Wednesday, April 19, 2023

Navigating conflict while in pain

 Last night I had a conflict with my husband. I was watching a TV drama that had a very sad part to it, and I started to tear up. My husband came from the kitchen, came over to me as I wiped my tears, and peered close to my face. Then he began to laugh a lot. I got angry and cursed at him to leave me alone, which made him laugh even more. He said something like, "I love you because you are sensitive, and also so stupid" and made as if to hug me, but I pushed him away and again told him to leave me alone. I finished the show, then told him it was fucked up that he saw me having a private and vulnerable moment and chose that time to laugh at me and call me sensitive and stupid. He apologized profusely and said he was just joking, but I was too hurt and angry to listen and left for the bedroom.


I decided to practice giving myself some self empathy because I did not have the capacity or feel safe to ask to coregulate with him at that time. I first celebrated my jackals by voicing in my head what was really upsetting me: "What the hell is wrong with him? What kind of person laughs at someone else for having emotions?" There was still a small part of me that knew that there is probably something missing to the story, and that usually I can rely on him to be accepting and safe, and it's just a matter of discussing what was going on so we can understand each other better. However the part of me that was hurt had a belief that he was no longer safe, and doubted the entire foundation of the relationship over one mistake.


 From listening to a workshop with Arnina Kashtan, I knew that at the basis of every judgment was a need. So I knew it was important to fully allow and voice the judgments (celebrate the jackal) before I could get to the next step of the process. I'd recently received an e-mail from Sarah Peyton about healing trauma with self resonance, and decided to use the technique of saying my own name to myself when making guesses on feelings and needs. 

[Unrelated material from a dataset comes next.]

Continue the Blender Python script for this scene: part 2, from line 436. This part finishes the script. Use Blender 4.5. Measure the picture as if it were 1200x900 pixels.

I began by saying, "Christina, I know it really hurts. It hurts a lot. It's so painful to be laughed at, to be told you are sensitive and stupid." When I put words to it, the feeling increased and there were more tears. But when I tried to continue to talk to myself, to say it makes sense how I feel, that I want to have respect, etc., I noticed that I started to feel distance from my feelings and body. I realized that the more words I used, the more I went into my head, and the further away I went from directly experiecing the feelings and sensations in my body. So instead, I stuck with just repeating what felt true for me: that it was so hurtful to hear those things, it was painful to receive laughter. I found the more I simply said what felt true, the more I felt validated in my feelings in the sense that there was space for my experience of reality, that I was allowed and affirmed in my experience. And this actually brought a feeling of safety and relaxation in expression, in the form of sadness and tears. When this is allowed, then it's easier for the emotion to express and come to completion. In the past, I might've tried to rationalize and make plans on discussions before I tended to what was alive in me. Now I recognize it as a form of emotional bypassing. 


This was a very valuable experience. It affirms how the less you "do" when giving empathy, the more space there is to be fully present. It's not about what I rationalize or affirm or validate verbally, but a quality of being with. Simply being a witness, and creating a co-relational space for someone to authentically express is enough. It is far more effective not to think of what to say, but to find the words that someone has said that felt the most alive in them, and then offer them back, like a mirror. 


Once I was fully able to express these things, I could start to access the needs underneath: I wanted to fully be myself. I wanted to not be laughed at or ridiculed - and when removing other people from the equation, I wanted to feel safe in fully being myself and expressing myself. And I knew that I cannot rely on other people to make it safe for me all of the time, because people are imperfect. So the only way to feel safe is to create that acceptance and safety in myself. So I held myself in a tight hug, and I told myself, "Christina, I love you no matter how you are." I would pause to let that land fully in my body before saying it again. I made the intention to not only hear words, but feel the energetic intention behind them, and be both the giver and receiver of this intention, fully being present with myself, and connected to myself both emotionally and physically by touch. 


The next day I asked for an explanation from him, and he regretted using the word "stupid" as it sounds harsher, and maybe silly would've been better. He did not understand that I really hate when people examine my face and interrogate me about crying when I'm just trying to enjoy my show in peace without feeling like I have to guard my feelings or put on a show for other people. And he explained that at first he laughed because of my angry reaction to his innocuous question, but then started to laugh even more because he felt pain in his chest and could barely talk, so he was actually laughing at the situation and not at me or my feelings. He did not come to soothe me or calm me down because when he's upset he prefers to be left alone. So this confirms that when something happens that seems to have no explanation, there usually is one that I just don't have access to yet. There is no need for a finality or for one argument to change the meaning of a relationship. Misunderstandings happen when we let our judgments be the closing argument instead of the opening one.